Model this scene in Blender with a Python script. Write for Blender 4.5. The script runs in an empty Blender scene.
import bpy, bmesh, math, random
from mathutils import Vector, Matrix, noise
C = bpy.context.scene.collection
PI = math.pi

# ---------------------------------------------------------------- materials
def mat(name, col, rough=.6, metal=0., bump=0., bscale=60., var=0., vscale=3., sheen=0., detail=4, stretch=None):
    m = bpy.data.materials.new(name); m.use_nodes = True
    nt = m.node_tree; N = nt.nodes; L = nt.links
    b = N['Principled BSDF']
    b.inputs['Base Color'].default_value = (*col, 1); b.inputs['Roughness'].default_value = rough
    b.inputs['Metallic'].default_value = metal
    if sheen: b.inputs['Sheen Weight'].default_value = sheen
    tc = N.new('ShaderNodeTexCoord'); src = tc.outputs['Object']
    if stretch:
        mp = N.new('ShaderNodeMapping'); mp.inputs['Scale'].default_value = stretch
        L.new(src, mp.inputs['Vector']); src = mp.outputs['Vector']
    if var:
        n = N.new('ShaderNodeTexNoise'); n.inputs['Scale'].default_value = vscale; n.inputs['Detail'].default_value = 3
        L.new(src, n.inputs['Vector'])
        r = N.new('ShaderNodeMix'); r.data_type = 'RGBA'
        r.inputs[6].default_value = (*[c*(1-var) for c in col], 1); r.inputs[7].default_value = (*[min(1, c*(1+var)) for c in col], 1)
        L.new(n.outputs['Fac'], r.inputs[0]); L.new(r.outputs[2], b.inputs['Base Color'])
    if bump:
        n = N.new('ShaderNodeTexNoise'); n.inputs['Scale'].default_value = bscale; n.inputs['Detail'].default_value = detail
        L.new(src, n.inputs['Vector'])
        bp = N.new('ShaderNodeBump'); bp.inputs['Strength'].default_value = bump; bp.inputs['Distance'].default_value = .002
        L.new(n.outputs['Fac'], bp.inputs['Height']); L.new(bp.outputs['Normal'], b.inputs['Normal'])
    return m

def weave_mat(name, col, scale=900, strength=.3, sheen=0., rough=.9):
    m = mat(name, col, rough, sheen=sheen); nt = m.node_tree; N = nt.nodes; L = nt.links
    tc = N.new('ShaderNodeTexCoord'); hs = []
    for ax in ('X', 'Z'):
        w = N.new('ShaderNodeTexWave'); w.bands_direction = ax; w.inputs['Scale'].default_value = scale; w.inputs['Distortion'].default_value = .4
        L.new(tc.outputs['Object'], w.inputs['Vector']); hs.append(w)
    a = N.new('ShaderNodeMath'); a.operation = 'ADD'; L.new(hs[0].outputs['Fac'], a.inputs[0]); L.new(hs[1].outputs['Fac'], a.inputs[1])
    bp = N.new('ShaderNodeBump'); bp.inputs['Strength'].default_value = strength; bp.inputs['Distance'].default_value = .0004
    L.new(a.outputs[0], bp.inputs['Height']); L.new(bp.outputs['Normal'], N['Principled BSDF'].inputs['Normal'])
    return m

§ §

Work to complete | Copy every line of the material, please, keeping it exactly the same.

Answer for this exercise |
Model this scene in Blender with a Python script. Write for Blender 4.5. The script runs in an empty Blender scene.
import bpy, bmesh, math, random
from mathutils import Vector, Matrix, noise
C = bpy.context.scene.collection
PI = math.pi

# ---------------------------------------------------------------- materials
def mat(name, col, rough=.6, metal=0., bump=0., bscale=60., var=0., vscale=3., sheen=0., detail=4, stretch=None):
    m = bpy.data.materials.new(name); m.use_nodes = True
    nt = m.node_tree; N = nt.nodes; L = nt.links
    b = N['Principled BSDF']
    b.inputs['Base Color'].default_value = (*col, 1); b.inputs['Roughness'].default_value = rough
    b.inputs['Metallic'].default_value = metal
    if sheen: b.inputs['Sheen Weight'].default_value = sheen
    tc = N.new('ShaderNodeTexCoord'); src = tc.outputs['Object']
    if stretch:
        mp = N.new('ShaderNodeMapping'); mp.inputs['Scale'].default_value = stretch
        L.new(src, mp.inputs['Vector']); src = mp.outputs['Vector']
    if var:
        n = N.new('ShaderNodeTexNoise'); n.inputs['Scale'].default_value = vscale; n.inputs['Detail'].default_value = 3
        L.new(src, n.inputs['Vector'])
        r = N.new('ShaderNodeMix'); r.data_type = 'RGBA'
        r.inputs[6].default_value = (*[c*(1-var) for c in col], 1); r.inputs[7].default_value = (*[min(1, c*(1+var)) for c in col], 1)
        L.new(n.outputs['Fac'], r.inputs[0]); L.new(r.outputs[2], b.inputs['Base Color'])
    if bump:
        n = N.new('ShaderNodeTexNoise'); n.inputs['Scale'].default_value = bscale; n.inputs['Detail'].default_value = detail
        L.new(src, n.inputs['Vector'])
        bp = N.new('ShaderNodeBump'); bp.inputs['Strength'].default_value = bump; bp.inputs['Distance'].default_value = .002
        L.new(n.outputs['Fac'], bp.inputs['Height']); L.new(bp.outputs['Normal'], b.inputs['Normal'])
    return m

def weave_mat(name, col, scale=900, strength=.3, sheen=0., rough=.9):
    m = mat(name, col, rough, sheen=sheen); nt = m.node_tree; N = nt.nodes; L = nt.links
    tc = N.new('ShaderNodeTexCoord'); hs = []
    for ax in ('X', 'Z'):
        w = N.new('ShaderNodeTexWave'); w.bands_direction = ax; w.inputs['Scale'].default_value = scale; w.inputs['Distortion'].default_value = .4
        L.new(tc.outputs['Object'], w.inputs['Vector']); hs.append(w)
    a = N.new('ShaderNodeMath'); a.operation = 'ADD'; L.new(hs[0].outputs['Fac'], a.inputs[0]); L.new(hs[1].outputs['Fac'], a.inputs[1])
    bp = N.new('ShaderNodeBump'); bp.inputs['Strength'].default_value = strength; bp.inputs['Distance'].default_value = .0004
    L.new(a.outputs[0], bp.inputs['Height']); L.new(bp.outputs['Normal'], N['Principled BSDF'].inputs['Normal'])
    return m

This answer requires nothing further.